Many audiophiles get by for years, decades even, without a balance control in their systems. Me? I can't get by for more than a week or two max without a balance control...then I usually put something in the system to give me some individual channel adjustments.

With so many DACs, especially USB DACs, coming down the pike without a balance control, sometimes I'm forced to move the balance adjustment functions to the front or the back of the signal chain. Putting the balance control is front is as simple as using Pure Music or Amarra, both of which have channel adjustments available via software.

For Pure Music the channel balance you must go into Pure Music preferences and choose "Audio Settings." There, on the top line you'll see the "right channel gain trim balance" which you must unlock; then you can raise or lower the right channel level. Once adjusted, you can relock the level to prevent accidental changes.

On Amarra you need to make sure the Full Sonic EQ and Pure Gain boxes are checked in the preference panel, then go to the "Panner panel" under the file settings to open Amarra's channel balance control. Once open, you can leave it open on your desktop for on the fly adjustments.

Another solution for those who would prefer an analog solution (or don't use a Mac) is to use active speakers with their own individual trim controls. I'm currently using a pair of PSI A-14M powered monitors, which have a front panel volume adjustment knob. Most powered monitors do have some means of attenuation, which can be used to make channel level changes, and pro-level monitors such as the PSIs also have marked reference calibration levels so you can quickly duplicate levels for critical listening and monitoring purposes.
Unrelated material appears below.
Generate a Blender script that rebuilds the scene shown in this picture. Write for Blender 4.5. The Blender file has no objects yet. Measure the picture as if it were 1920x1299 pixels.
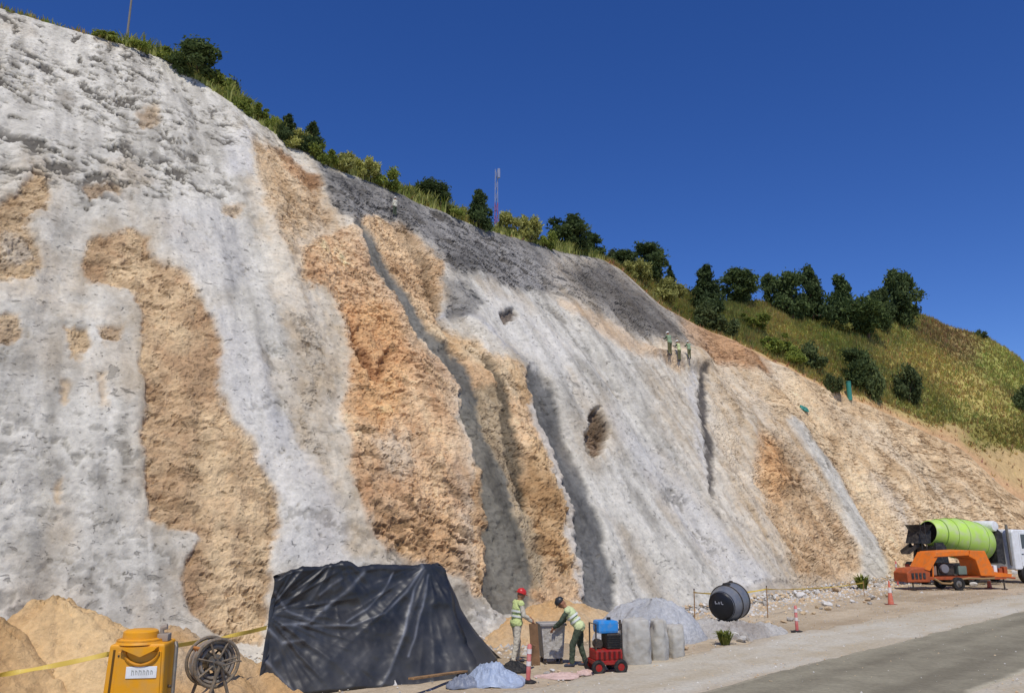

Of course this all begs the question, "Why do I need channel balance control?" If you listen to only commercial pop releases, you may never have a hankering to change the relative channel outputs. But if you listen primarily to classical, acoustic, and/or non-commercial recordings like I do, being able to make channel adjustments is essential. It's amazing what as little as a .5 dB addition or subtraction on one channel can do for imaging and soundstage solidity and focus.

Obviously, when I make channel balance changes it's due to peculiarities in the program material, not any physical or electronic channel imbalance issues in the system as a whole. If you must adjust your channel balance to one side or the other on a permanent basis, something in your system is out of whack and using a balance control is not the best solution - you have larger issues. But for program-related channel balance correction having a balance control somewhere in your system is IMHO as essential as having music itself.